Einige objektive Zahlen, um diese politische Unverschämtheit zu widerlegen: Die Verluste der Ukraine während des Krieges belaufen sich auf 13 Millionen Menschen, jeder sechste Bewohner kam um. Es gibt ukrainische Familien, die Mitglieder dreier Generationen verloren haben. Die Familie Sergienko verlor an der Front 36 Männer, die Familie Gurun 33. Alle stammten aus dem ehemaligen Gebiet Woroschilowgrad (heute Lugansk).

Niemals klein beigeben

Ist es möglich, das Andenken an eine solche Anzahl ukrainischer Opfer auszulöschen, zu vergessen oder zu besudeln? Und ist es möglich, dass die Zeit das Gedenken an diese Verluste tilgt? Und wer könnte – angesichts dieses Wissen und der Erinnerung an so viel Blut – nicht verstehen, dass die Ukrainer niemals klein beigeben und sich einem Aggressor beugen werden, der zum Schlag auf ein auch noch so kleines Stück ukrainischer Erde ausholt. Politiker können sich einigen und einen Kompromiss eingehen, eine Gesellschaft niemals.

Dieses ist auch die Antwort auf die unausgesprochene Frage, ob die Ukraine bereit ist, den Donbass in diesem jetzigen Krieg herzugeben. Vor einigen Monaten wurde der Leutnant Iwan Gutnyk-Salushnyj im Krieg in der Ostukraine getötet. Er war der Enkel des 97-jährigen Kriegsveteranen Iwan Salushnyj, der sich jetzt zwar grämt, jedoch stolz auf seinen Enkel ist, der für die Heimat gefallen ist.

So etwas nennt man Werte von Generation zu Generation weitergeben. Nennt man Patriotismus. Und eine Rückbesinnung auf diesen Tag der Erinnerung und der Versöhnung. Der 8. Mai gemäß dem europäischen Kanon – das ist die Rückkehr zur Wahrheit. Nicht mehr und nicht weniger.

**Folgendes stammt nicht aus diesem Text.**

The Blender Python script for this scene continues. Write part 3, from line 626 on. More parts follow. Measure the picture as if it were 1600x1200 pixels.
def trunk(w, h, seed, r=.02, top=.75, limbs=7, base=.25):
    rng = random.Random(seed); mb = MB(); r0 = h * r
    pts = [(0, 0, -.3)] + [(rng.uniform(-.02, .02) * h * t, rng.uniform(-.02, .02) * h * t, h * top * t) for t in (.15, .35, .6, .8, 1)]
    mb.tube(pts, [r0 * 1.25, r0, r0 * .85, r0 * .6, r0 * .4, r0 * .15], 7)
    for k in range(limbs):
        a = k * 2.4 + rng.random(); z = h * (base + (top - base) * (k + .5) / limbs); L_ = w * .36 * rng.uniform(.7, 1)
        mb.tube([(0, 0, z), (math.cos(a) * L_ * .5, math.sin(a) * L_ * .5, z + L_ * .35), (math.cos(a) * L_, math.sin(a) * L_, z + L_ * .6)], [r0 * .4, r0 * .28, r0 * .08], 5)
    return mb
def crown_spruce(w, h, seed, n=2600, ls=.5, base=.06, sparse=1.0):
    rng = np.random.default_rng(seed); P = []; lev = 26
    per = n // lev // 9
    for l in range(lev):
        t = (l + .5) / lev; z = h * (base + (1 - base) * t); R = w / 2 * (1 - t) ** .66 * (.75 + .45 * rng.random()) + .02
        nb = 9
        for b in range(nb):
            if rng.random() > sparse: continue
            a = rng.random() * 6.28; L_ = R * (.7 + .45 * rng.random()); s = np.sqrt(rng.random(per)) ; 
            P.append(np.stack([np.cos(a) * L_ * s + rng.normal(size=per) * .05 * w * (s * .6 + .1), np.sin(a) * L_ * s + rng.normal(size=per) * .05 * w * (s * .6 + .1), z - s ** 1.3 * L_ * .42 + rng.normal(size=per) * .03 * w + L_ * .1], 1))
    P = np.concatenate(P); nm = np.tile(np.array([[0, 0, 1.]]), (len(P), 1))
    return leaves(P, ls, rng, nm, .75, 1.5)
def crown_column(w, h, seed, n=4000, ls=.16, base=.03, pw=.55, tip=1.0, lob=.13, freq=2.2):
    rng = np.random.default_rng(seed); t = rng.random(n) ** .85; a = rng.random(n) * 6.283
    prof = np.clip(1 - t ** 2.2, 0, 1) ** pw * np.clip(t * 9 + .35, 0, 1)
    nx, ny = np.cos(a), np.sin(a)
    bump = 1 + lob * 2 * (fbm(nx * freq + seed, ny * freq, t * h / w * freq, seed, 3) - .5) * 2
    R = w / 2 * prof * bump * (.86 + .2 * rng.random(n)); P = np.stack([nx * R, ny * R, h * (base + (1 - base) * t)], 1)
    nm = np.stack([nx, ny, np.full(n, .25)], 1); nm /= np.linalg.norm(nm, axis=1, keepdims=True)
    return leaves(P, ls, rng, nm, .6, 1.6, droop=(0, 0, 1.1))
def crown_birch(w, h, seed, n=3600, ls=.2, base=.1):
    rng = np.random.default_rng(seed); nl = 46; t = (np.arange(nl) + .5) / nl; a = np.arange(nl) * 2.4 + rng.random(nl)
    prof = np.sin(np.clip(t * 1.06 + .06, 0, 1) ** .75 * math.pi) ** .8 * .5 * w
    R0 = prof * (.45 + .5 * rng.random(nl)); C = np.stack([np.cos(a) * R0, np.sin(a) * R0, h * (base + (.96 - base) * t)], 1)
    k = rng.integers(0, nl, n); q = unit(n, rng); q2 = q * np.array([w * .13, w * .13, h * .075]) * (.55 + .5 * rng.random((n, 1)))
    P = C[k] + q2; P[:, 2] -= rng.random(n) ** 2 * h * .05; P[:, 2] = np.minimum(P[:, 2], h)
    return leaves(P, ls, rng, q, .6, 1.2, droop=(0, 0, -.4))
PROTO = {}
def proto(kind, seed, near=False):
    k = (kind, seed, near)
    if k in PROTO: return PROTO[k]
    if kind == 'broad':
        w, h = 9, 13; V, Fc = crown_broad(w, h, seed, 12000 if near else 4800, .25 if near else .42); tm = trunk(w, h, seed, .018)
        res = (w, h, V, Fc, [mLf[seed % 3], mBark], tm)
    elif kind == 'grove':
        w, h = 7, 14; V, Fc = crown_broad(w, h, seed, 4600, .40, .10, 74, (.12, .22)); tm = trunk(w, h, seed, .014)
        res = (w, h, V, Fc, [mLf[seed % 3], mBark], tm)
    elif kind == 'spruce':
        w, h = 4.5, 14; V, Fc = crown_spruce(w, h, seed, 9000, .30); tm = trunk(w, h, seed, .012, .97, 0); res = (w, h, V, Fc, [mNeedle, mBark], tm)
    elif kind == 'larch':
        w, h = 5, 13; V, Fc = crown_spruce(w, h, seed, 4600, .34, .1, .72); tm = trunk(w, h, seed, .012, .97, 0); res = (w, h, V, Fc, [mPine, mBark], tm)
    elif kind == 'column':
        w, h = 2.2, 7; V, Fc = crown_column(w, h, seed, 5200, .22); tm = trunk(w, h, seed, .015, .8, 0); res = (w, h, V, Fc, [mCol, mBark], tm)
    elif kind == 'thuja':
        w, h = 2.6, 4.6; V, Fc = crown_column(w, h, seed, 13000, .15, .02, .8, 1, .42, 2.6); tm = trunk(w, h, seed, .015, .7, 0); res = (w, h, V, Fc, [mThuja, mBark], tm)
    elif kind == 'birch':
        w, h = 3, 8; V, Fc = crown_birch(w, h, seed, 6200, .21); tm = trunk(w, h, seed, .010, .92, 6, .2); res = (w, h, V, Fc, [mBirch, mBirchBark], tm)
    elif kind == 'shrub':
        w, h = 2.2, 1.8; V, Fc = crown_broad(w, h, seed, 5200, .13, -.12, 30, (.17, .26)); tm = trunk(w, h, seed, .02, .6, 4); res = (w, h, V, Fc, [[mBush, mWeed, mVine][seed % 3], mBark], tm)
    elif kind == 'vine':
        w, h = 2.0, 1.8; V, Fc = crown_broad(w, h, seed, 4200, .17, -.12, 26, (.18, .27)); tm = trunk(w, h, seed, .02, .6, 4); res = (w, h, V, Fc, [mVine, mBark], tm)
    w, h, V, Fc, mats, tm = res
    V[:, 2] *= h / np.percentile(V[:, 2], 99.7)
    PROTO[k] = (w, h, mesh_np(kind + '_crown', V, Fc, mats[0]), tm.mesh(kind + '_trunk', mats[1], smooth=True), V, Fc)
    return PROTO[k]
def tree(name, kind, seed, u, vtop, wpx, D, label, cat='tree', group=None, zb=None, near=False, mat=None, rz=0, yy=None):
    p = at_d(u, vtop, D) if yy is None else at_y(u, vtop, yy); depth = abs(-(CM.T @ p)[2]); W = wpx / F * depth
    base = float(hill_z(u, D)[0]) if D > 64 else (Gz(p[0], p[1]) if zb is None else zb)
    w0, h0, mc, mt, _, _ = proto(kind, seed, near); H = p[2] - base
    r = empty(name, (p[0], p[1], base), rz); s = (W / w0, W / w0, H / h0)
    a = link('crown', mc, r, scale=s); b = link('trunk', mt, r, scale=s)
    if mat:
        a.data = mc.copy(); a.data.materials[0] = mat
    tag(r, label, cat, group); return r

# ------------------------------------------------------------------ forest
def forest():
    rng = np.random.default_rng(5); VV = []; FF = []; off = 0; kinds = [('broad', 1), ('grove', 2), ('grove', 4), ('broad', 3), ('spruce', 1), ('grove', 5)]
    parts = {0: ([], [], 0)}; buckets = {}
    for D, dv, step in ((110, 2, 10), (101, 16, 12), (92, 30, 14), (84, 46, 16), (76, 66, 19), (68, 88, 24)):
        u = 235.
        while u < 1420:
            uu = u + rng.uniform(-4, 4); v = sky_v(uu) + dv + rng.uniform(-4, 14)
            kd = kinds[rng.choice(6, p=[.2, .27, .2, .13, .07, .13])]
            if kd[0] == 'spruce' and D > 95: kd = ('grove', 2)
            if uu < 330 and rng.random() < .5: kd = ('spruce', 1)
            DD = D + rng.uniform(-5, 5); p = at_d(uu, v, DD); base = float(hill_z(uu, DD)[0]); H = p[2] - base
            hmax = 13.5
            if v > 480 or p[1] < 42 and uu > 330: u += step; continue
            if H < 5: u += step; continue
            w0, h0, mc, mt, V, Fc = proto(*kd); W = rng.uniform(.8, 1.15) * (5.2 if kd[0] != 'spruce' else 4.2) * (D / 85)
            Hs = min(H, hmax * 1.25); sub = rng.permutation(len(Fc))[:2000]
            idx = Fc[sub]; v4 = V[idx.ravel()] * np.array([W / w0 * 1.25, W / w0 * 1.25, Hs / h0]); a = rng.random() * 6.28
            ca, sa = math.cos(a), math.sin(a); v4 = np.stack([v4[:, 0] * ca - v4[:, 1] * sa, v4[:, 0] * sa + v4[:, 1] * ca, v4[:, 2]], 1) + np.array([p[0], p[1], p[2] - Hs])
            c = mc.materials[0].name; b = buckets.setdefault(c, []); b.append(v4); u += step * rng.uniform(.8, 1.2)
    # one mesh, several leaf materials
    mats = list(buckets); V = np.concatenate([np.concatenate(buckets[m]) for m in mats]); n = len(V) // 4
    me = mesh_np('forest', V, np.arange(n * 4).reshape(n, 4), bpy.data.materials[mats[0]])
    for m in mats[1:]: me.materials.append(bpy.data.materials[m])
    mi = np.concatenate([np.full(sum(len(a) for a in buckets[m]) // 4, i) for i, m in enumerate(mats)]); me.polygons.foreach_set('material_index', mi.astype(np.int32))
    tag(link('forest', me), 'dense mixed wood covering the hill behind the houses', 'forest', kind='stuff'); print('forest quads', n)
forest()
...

Das alles sage ich, die Vertreterin einer Generation, die den Zweiten Weltkrieg nicht erlebt hat, jedoch regelmäßig an der Front des heutigen Krieges ist. Auch dieser Krieg ist heilig. Und ich denke, dass man sowohl am 8. als auch am 9. Mai 2015 in der Ukraine darüber laut und vernehmlich reden wird.